Był pan naszą największą medalową nadzieją i nie zawiódł pan. To już pana drugi medal na mistrzostwach świata, który z jest ważniejszy - złoty z Montrealu czy srebrny z Rzymu?

Reklama

Oba bardzo ważne. W Kanadzie nie było Phelpsa, który dziś pokazał, że na razie jest poza zasięgiem. Na tych zawodach znacznie poprawiłem rekord życiowy, to bardzo cieszy. W porównaniu do Montrealu popłynąłem prawie dwie sekundy szybciej.

Jeszcze wczoraj mówił pan, że na tych mistrzostwach najważniejsze jest sprawdzenie nowych technik treningowych. Wyygląda na to, że działają.

Widać, że tak. To dopiero początek długiej drogi, ale miło widzieć, że zmiany przynoszą efekt. Zacząłem trenować dopiero od stycznia, po igrzyskach zrobiłem sobie dłuższą przerwę. Potrzebowałem nowych bodźców, dużo trenowałem na lądzie. Poprawiłem technikę oraz pływanie pod wodą. Do tej pory moim najsłabszym elementem były nawroty. Dziś mam je zdecydowanie lepsze. Przekonałem się, że mam jeszcze duży zapas możliwości. Medal to bardzo przyjemny bonus.

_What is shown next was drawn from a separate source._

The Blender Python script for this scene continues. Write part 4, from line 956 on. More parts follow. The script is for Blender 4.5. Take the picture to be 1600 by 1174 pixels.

Polska ekipa to prawie sami juniorzy, którzy widzą w panu lidera. Czuł pan presję drużyny?

Nie. Nie nastawiałem się specjalnie na te zawody. Jednak czułem, że ekipa mnie wspiera. W wyścigu nie było Włocha, więc na trybunach miałem chyba najlepszy doping.

Sam wyścig rozegrał pan jak profesor. Do dziesiątego metra przed metą płynął pan na trzecim miejscu, a z Japończykiem Matsudą wygrał pan zaledwie o dziewięć setnych.

W półfinale zobaczyłem, że Matsuda bardzo mocno płynie pierwszą częsć dystansu. W finale postanowiłem płynąć na niego. Phelps był po za zasięgiem. Wiedziałem, że jestem w stanie popłynąć końcówkę szybciej od Japończyka. Udało się. Teraz jestem już dolżalszym zawodnikiem niż kiedyś, więcej myślę o wyścigu.